From The Toronto Star via TitusOneNine:
Breakaway faction has switched allegiance to S. American bishop
Sep 11, 2008 04:30 AM
Stuart Laidlaw
Faith and ethics reporter
The head of the Anglican Church of Canada wants a face-to-face meeting with his South American counterpart, who earlier this year claimed jurisdiction over 10 Canadian congregations in a growing split over same-sex marriage blessings.
"What I would hope is that we could hear one another," Fred Hiltz, primate of the Canadian church, told the Anglican Journal.
"What would I say in that meeting?" Hiltz said. "Let me try and hear why it is you feel you need to continue to work to intervene in the life of the Anglican Church of Canada."

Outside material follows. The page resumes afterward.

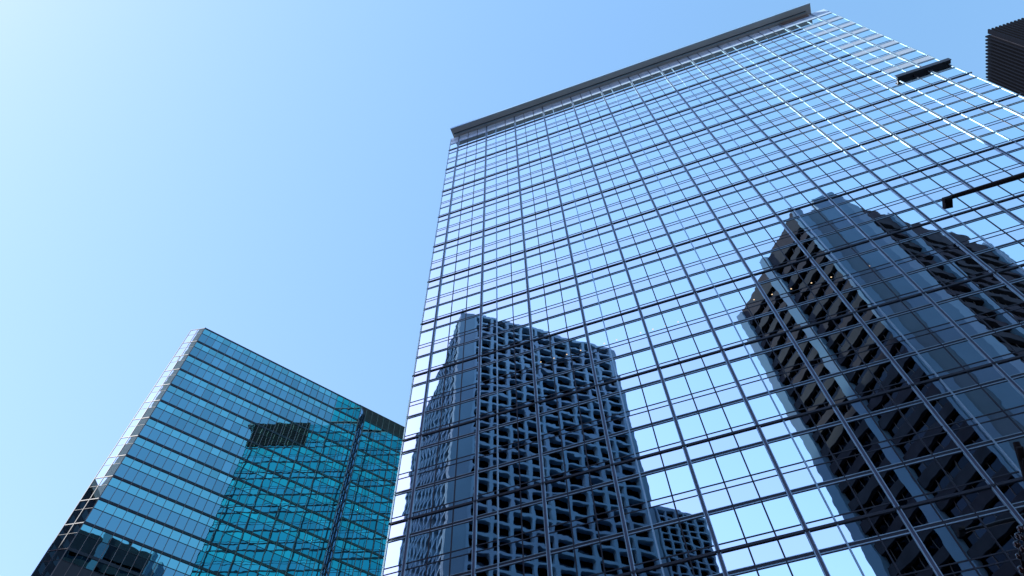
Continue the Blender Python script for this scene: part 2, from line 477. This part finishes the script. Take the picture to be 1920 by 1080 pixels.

Archbishop Gregory Venables of the Anglican Province of the Southern Cone, however, says he would find it "difficult" to attend such a meeting.
"We had been talking about a private meeting, and it rather surprises me that it is now public," Venables told the Star in an interview from Buenos Aires.
"This makes it even more difficult for me to attend."
Venables said he would make his formal response about the proposed meeting to Archbishop of Canterbury Rowan Williams, the spiritual leader of the Anglican church, who was asked by Hiltz to organize the meeting.
Hiltz would like the heads of the U.S. and Brazilian churches to attend, as well, since both have also lost congregations to Venables.
Last February, 10 of the Anglican Church's 2,800 Canadian congregations voted to switch their allegiance to the Venables' church, saying the Canadian church had become too liberal.
Hiltz has argued strenuously in the past that bishops do not have the right to claim jurisdiction over congregations in another part of the worldwide communion.
At their once-a-decade meeting in England over the summer, bishops from around the world voted to place a moratorium on such claims.
Moratoriums were also placed on the same-sex marriage blessings and the naming of gay bishops.
Canadian bishops will gather next month to consider their official response to the moratoriums.
Besides the 10 Canadian churches in Ontario and B.C. that voted to split, eight independent congregations have also joined Venables' church.